In 2007, my favorite team of filmmaking brothers Joel and Ethan Coen offered their masterpiece, No Country for Old Men. It’s a contemporary western based on a book from Cormac McCarthy, our latter-day Melville. The film is quiet and violent—and that combination alone would make it a worthy representative of the age of irony. But of course, there's more. It has the character of Sheriff Ed Tom Bell, a narrator for our time. He comes from a long line of lawmen who patrolled the violent border region of west Texas. He confronts far too often scenes that don’t make sense, or, in his vernacular, “I don’t know what to make of that,” Bells says of one story. “I sure don’t.” Bell wants guidance in the world he patrols. He looks to the past, to his father and grandfather as lawmen that he thinks had to be exemplary—at least more so than he is. They don’t help, though, the world’s changed. He hopes that perhaps God will enter his dreams—He doesn’t. Bell laments his pathos to his grandfather’s former deputy, and old man named Ellis. Ellis offers the guidance required—for his moment and ours. As political scientist Mary Nichols notes: “Ellis offers support not by pointing to any unnoticed achievements, but by offering the opinion that we do not know what God thinks. God is as unintelligible as Chigurh [the villain of the story]. This film is not about the world’s injustice, but its unintelligibility.” Ellis provides the wisdom echoed by the story’s title: “This country is hard on people,” he says to Bell. “You can’t stop what’s coming…It ain’t all waiting on you. That’s vanity.”

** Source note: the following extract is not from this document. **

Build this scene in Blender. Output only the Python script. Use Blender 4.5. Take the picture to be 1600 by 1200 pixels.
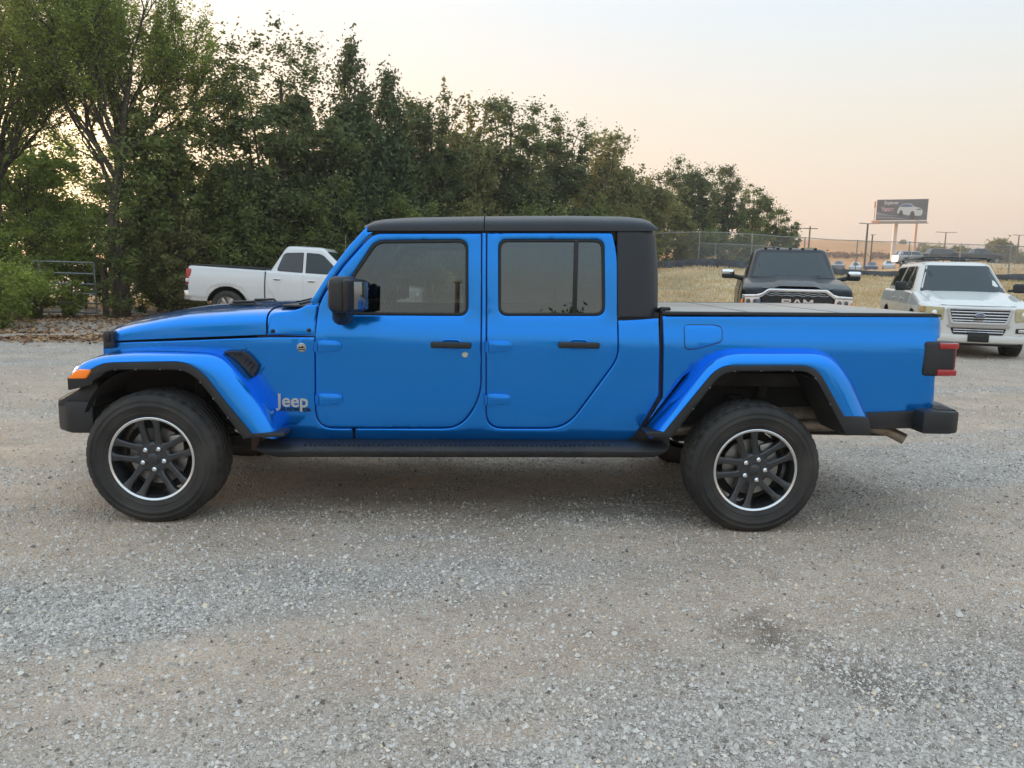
import bpy, bmesh, math, random
import numpy as np
from math import sin, cos, radians, pi
from mathutils import Vector, Matrix
from mathutils.geometry import delaunay_2d_cdt

for o in list(bpy.data.objects):
    bpy.data.objects.remove(o)
scene = bpy.context.scene
COL = scene.collection
rng = np.random.default_rng(7)
random.seed(7)

# ------------------------------------------------------------------ camera
EYE = 1.478
def make_camera():
    y, p, r = map(radians, (1.2, 8.25, 1.3))
    f = Vector((sin(y)*cos(p), cos(y)*cos(p), -sin(p)))
    R = Vector((cos(y), -sin(y), 0)); U = R.cross(f)
    R2 = cos(r)*R + sin(r)*U; U2 = cos(r)*U - sin(r)*R
    M = Matrix((R2, U2, -f)).transposed().to_4x4()
    M.translation = (0, 0, EYE)
    cd = bpy.data.cameras.new('camera'); co = bpy.data.objects.new('camera', cd); COL.objects.link(co)
    co.matrix_world = M
    cd.sensor_width = 36.0; cd.lens = 1200/1600*36.0
    cd.clip_start = .05; cd.clip_end = 4000
    scene.camera = co
make_camera()

# ------------------------------------------------------------------ sky, sun, exposure
SUN_AZ = radians(-42)      # left of the view direction, behind the tree line
SUN_EL = radians(4.0)
SUN_DIR = Vector((sin(SUN_AZ)*cos(SUN_EL), cos(SUN_AZ)*cos(SUN_EL), sin(SUN_EL)))
world = bpy.data.worlds.new('World'); scene.world = world; world.use_nodes = True
def build_world():
    nt = world.node_tree; N = nt.nodes; L = nt.links; N.clear()
    out = N.new('ShaderNodeOutputWorld'); bg = N.new('ShaderNodeBackground'); L.new(bg.outputs[0], out.inputs[0])
    tc = N.new('ShaderNodeTexCoord'); nrm = N.new('ShaderNodeVectorMath'); nrm.operation = 'NORMALIZE'
    L.new(tc.outputs['Generated'], nrm.inputs[0])
    sep = N.new('ShaderNodeSeparateXYZ'); L.new(nrm.outputs[0], sep.inputs[0])
    def ramp(stops):
        r = N.new('ShaderNodeValToRGB'); e = r.color_ramp.elements
        while len(e) < len(stops): e.new(.5)
        for el, (p, c) in zip(e, stops): el.position = p; el.color = (*c, 1)
        return r
    # dusk sky by height above the horizon (sine of elevation)
    base = ramp([(0.0, (.525,.405,.33)), (.07, (.53,.425,.34)), (.13, (.50,.445,.37)), (.20, (.465,.46,.425)),
                 (.30, (.405,.47,.515)), (.50, (.44,.55,.64)), (1.0, (.50,.62,.74))])
    L.new(sep.outputs['Z'], base.inputs[0])
    d = N.new('ShaderNodeVectorMath'); d.operation = 'DOT_PRODUCT'
    L.new(nrm.outputs[0], d.inputs[0]); d.inputs[1].default_value = SUN_DIR
    glow = ramp([(.0, (0,0,0)), (.45, (.02,.012,.005)), (.70, (.05,.022,.0)), (.86, (.10,.045,.0)), (.95, (.24,.14,.03)), (.985, (.9,.66,.28)), (1.0, (2.8,2.2,1.1))])
    L.new(d.outputs['Value'], glow.inputs[0])
    add = N.new('ShaderNodeVectorMath'); add.operation = 'ADD'
    L.new(base.outputs[0], add.inputs[0]); L.new(glow.outputs[0], add.inputs[1])
    L.new(add.outputs[0], bg.inputs['Color']); bg.inputs['Strength'].default_value = 1.0
build_world()
sl = bpy.data.lights.new('sun', 'SUN'); sl.energy = 4.2; sl.angle = radians(.6); sl.color = (1.0, .60, .34)
so = bpy.data.objects.new('sun', sl); COL.objects.link(so)
so.rotation_euler = SUN_DIR.to_track_quat('Z', 'Y').to_euler(); so.location = SUN_DIR*60
scene.render.engine = 'CYCLES'
vs = scene.view_settings
vs.view_transform = 'Standard'; vs.look = 'None'; vs.gamma = 1.0; vs.use_curve_mapping = False; vs.exposure = 0.95

# the dusty morning air
def build_haze():
    m = bpy.data.materials.new('dusty_air'); m.use_nodes = True; N = m.node_tree.nodes; L = m.node_tree.links; N.clear()
    o = N.new('ShaderNodeOutputMaterial'); v = N.new('ShaderNodeVolumePrincipled'); v.inputs['Color'].default_value = (.92,.90,.86,1); v.inputs['Density'].default_value = HAZE; v.inputs['Anisotropy'].default_value = .55
    L.new(v.outputs[0], o.inputs['Volume'])
    bm = bmesh.new(); bmesh.ops.create_cube(bm, size=1.0); bmesh.ops.scale(bm, vec=(1900, 1650, 46), verts=bm.verts); bmesh.ops.translate(bm, vec=(100, 520, 20), verts=bm.verts)
    me = bpy.data.meshes.new('haze'); bm.to_mesh(me); bm.free(); me.materials.append(m); h = bpy.data.objects.new('haze', me); COL.objects.link(h)
    h['kind'] = 'stuff'; h['label'] = 'thin warm morning haze over the lot and field'
HAZE = .0012
build_haze()

# ------------------------------------------------------------------ tagging
def tag(o, label=None, cat=None, group=None, kind=None):
    if label: o['label'] = label
    if cat: o['category'] = cat
    if group: o['group'] = group
    if kind: o['kind'] = kind
    return o
def empty(name, loc=(0,0,0), rot=(0,0,0), parent=None):
    o = bpy.data.objects.new(name, None); COL.objects.link(o)
    o.location = loc; o.rotation_euler = rot; o.empty_display_size = .2
    if parent: o.parent = parent
    return o
def link(name, me, parent=None):
    o = bpy.data.objects.new(name, me); COL.objects.link(o)
    if parent: o.parent = parent
    return o
def mirrored(o, parent=None):
    c = o.copy(); COL.objects.link(c); c.parent = parent or o.parent
    c.scale.y = -c.scale.y; c.location.y = -c.location.y
    for ch in list(o.children):
        g = ch.copy(); COL.objects.link(g); g.parent = c
    return c
def copy_tree(o, parent=None):
    c = o.copy(); COL.objects.link(c); c.parent = parent
    for ch in list(o.children): copy_tree(ch, c)
    return c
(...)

That’s about right. And by 2007 I was ready to consider the inability of the United States to discern the patterns of history so that it could better meet the responsibilities as the world’s sole superpower. That’s vanity, and hubris. Yet, that doesn’t mean the world is determined by chance, by Chigurh’s flip of a coin. Nor does it mean that we are at fatalists like Llewelyn Moss, knowing we’re going to die. The Coens gave us what all great movies provide, the ability to experience something vicariously that is indelibly of the moment. Kael knew Bonnie and Clyde had to use violence to make its point, not because violence was essential to contemporary society, but so that we in the audience might wonder why that was the case. The Coens didn’t have to say the world is brutal and given up to chance—rather they let us wonder why that seemed to describe our world. I don’t know quite what to make of that, I sure don't.
[1] My Bourne quotes come courtesy of Kevin Mattson, “Irony’s Irony,” Social Policy, 31 (Summer 2001), 56-60.